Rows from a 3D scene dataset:
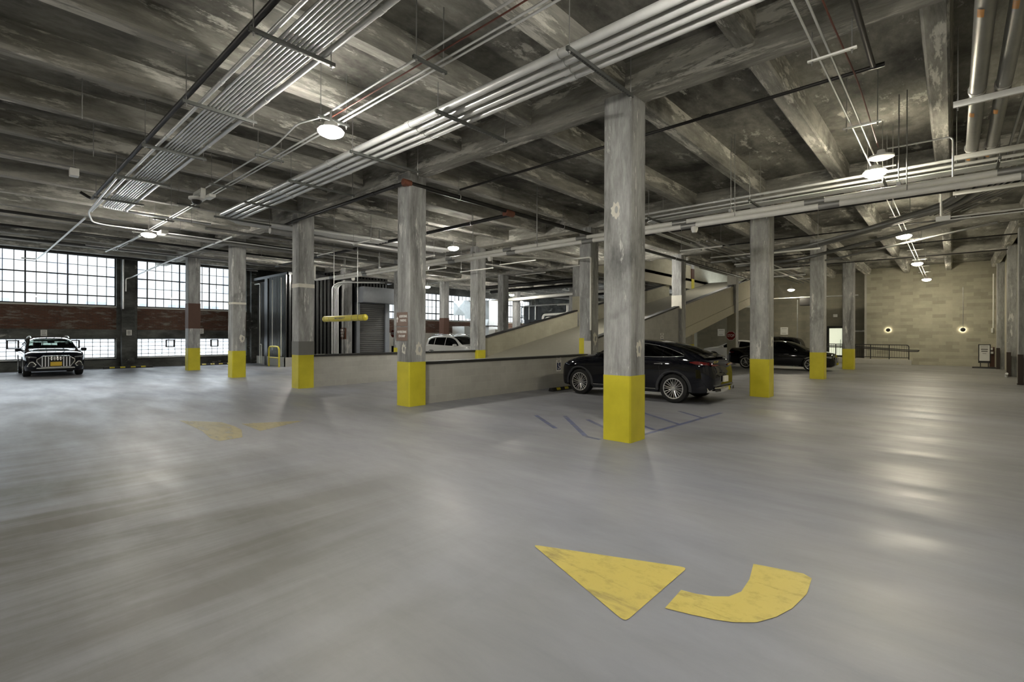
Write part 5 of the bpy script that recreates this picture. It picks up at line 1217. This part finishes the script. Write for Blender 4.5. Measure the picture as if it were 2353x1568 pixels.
# ---------------------------------------------------------------- across the street
bd = thing('building', 'pale building across the street beyond the left windows', 'building', (-56, 10, 0))
MB().box(-60, -55, -40, 80, -.5, 10.2).build('facade_wall', M['facade'], bd)
for zc in (2.4, 5.9):
    for k in range(22):
        y = -26.0+k*2.95+(.3 if zc < 5 else .95*(k % 3))
        f = MB()
        for a in (0, 1):
            for c, h_ in ((0, .62), (.78, 1.35)): f.box(-55.02, -54.97, y+a*.72, y+a*.72+.6, zc+c, zc+c+h_)
        f.build('facade_window', M['facadeglass'], bd)
# ---------------------------------------------------------------- daylight, camera, colour
w = bpy.data.worlds.new('daylight'); scene.world = w; w.use_nodes = True
bg = w.node_tree.nodes['Background']; bg.inputs[0].default_value = (.86, .93, 1.0, 1); bg.inputs[1].default_value = 14.0
for y0, y1, z0, z1 in ((-5.2, 5.07, 3.14, 5.62), (5.93, 11.25, 3.14, 5.62), (-5.2, 5.07, .5, 1.52), (5.93, 11.25, .5, 1.52), (20.1, 38.2, 2.95, 5.15)):
    L = bpy.data.lights.new('window_portal', 'AREA'); L.shape = 'RECTANGLE'; L.size = y1-y0; L.size_y = z1-z0; L.cycles.is_portal = True
    o = bpy.data.objects.new('window_portal', L); COL.objects.link(o); o.location = (XW-.45, (y0+y1)/2, (z0+z1)/2)
    o.rotation_euler = (PI/2, 0, -PI/2)
cam = bpy.data.cameras.new('camera'); co = bpy.data.objects.new('camera', cam); COL.objects.link(co)
cam.sensor_width = 36.0; cam.lens = 1125.234/2353*36; cam.shift_x = -(1175.82-1176.5)/2353*-1; cam.shift_y = -(784-771.726)/2353
cam.clip_start = .05; cam.clip_end = 300
co.matrix_world = Matrix.Translation((0, 0, 1.70)) @ Matrix.Rotation(.73220, 4, 'Z') @ Matrix.Rotation(PI/2, 4, 'X') @ Matrix.Rotation(.0028, 4, 'Z')
scene.camera = co
scene.view_settings.view_transform = 'Standard'; scene.view_settings.look = 'None'; scene.view_settings.gamma = 1.0
scene.view_settings.exposure = 0.15; scene.view_settings.use_curve_mapping = False
c = scene.cycles
c.use_denoising = True
try: c.denoiser = 'OPENIMAGEDENOISE'; c.denoising_input_passes = 'RGB_ALBEDO_NORMAL'
except Exception: pass
c.max_bounces = 6; c.diffuse_bounces = 4; c.glossy_bounces = 3; c.transparent_max_bounces = 12; c.transmission_bounces = 4
c.sample_clamp_indirect = 6.0; c.sample_clamp_direct = 0; c.caustics_reflective = False; c.caustics_refractive = False; c.blur_glossy = .5
c.use_light_tree = True
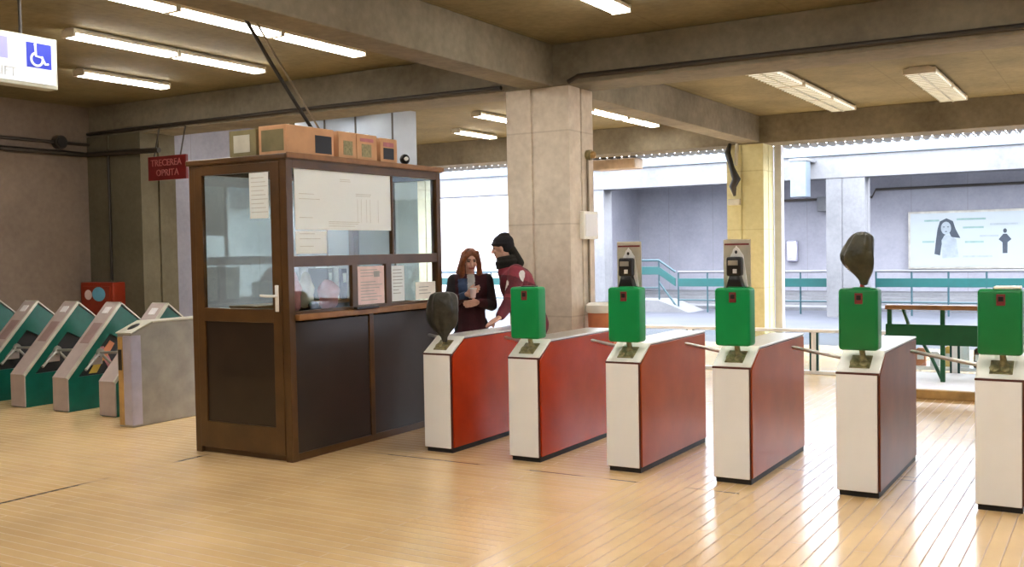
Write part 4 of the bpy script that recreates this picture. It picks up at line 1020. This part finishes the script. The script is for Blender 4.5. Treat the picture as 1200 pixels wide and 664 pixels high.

**Given exercise**
Output every entry exactly as given; pictures are not part of the copy.

**Task answer**
Write part 5 of the bpy script that recreates this picture. It picks up at line 1217. This part finishes the script. Write for Blender 4.5. Measure the picture as if it were 2353x1568 pixels.
# ---------------------------------------------------------------- across the street
bd = thing('building', 'pale building across the street beyond the left windows', 'building', (-56, 10, 0))
MB().box(-60, -55, -40, 80, -.5, 10.2).build('facade_wall', M['facade'], bd)
for zc in (2.4, 5.9):
    for k in range(22):
        y = -26.0+k*2.95+(.3 if zc < 5 else .95*(k % 3))
        f = MB()
        for a in (0, 1):
            for c, h_ in ((0, .62), (.78, 1.35)): f.box(-55.02, -54.97, y+a*.72, y+a*.72+.6, zc+c, zc+c+h_)
        f.build('facade_window', M['facadeglass'], bd)
# ---------------------------------------------------------------- daylight, camera, colour
w = bpy.data.worlds.new('daylight'); scene.world = w; w.use_nodes = True
bg = w.node_tree.nodes['Background']; bg.inputs[0].default_value = (.86, .93, 1.0, 1); bg.inputs[1].default_value = 14.0
for y0, y1, z0, z1 in ((-5.2, 5.07, 3.14, 5.62), (5.93, 11.25, 3.14, 5.62), (-5.2, 5.07, .5, 1.52), (5.93, 11.25, .5, 1.52), (20.1, 38.2, 2.95, 5.15)):
    L = bpy.data.lights.new('window_portal', 'AREA'); L.shape = 'RECTANGLE'; L.size = y1-y0; L.size_y = z1-z0; L.cycles.is_portal = True
    o = bpy.data.objects.new('window_portal', L); COL.objects.link(o); o.location = (XW-.45, (y0+y1)/2, (z0+z1)/2)
    o.rotation_euler = (PI/2, 0, -PI/2)
cam = bpy.data.cameras.new('camera'); co = bpy.data.objects.new('camera', cam); COL.objects.link(co)
cam.sensor_width = 36.0; cam.lens = 1125.234/2353*36; cam.shift_x = -(1175.82-1176.5)/2353*-1; cam.shift_y = -(784-771.726)/2353
cam.clip_start = .05; cam.clip_end = 300
co.matrix_world = Matrix.Translation((0, 0, 1.70)) @ Matrix.Rotation(.73220, 4, 'Z') @ Matrix.Rotation(PI/2, 4, 'X') @ Matrix.Rotation(.0028, 4, 'Z')
scene.camera = co
scene.view_settings.view_transform = 'Standard'; scene.view_settings.look = 'None'; scene.view_settings.gamma = 1.0
scene.view_settings.exposure = 0.15; scene.view_settings.use_curve_mapping = False
c = scene.cycles
c.use_denoising = True
try: c.denoiser = 'OPENIMAGEDENOISE'; c.denoising_input_passes = 'RGB_ALBEDO_NORMAL'
except Exception: pass
c.max_bounces = 6; c.diffuse_bounces = 4; c.glossy_bounces = 3; c.transparent_max_bounces = 12; c.transmission_bounces = 4
c.sample_clamp_indirect = 6.0; c.sample_clamp_direct = 0; c.caustics_reflective = False; c.caustics_refractive = False; c.blur_glossy = .5
c.use_light_tree = True
Write part 4 of the bpy script that recreates this picture. It picks up at line 1020. This part finishes the script. The script is for Blender 4.5. Treat the picture as 1200 pixels wide and 664 pixels high.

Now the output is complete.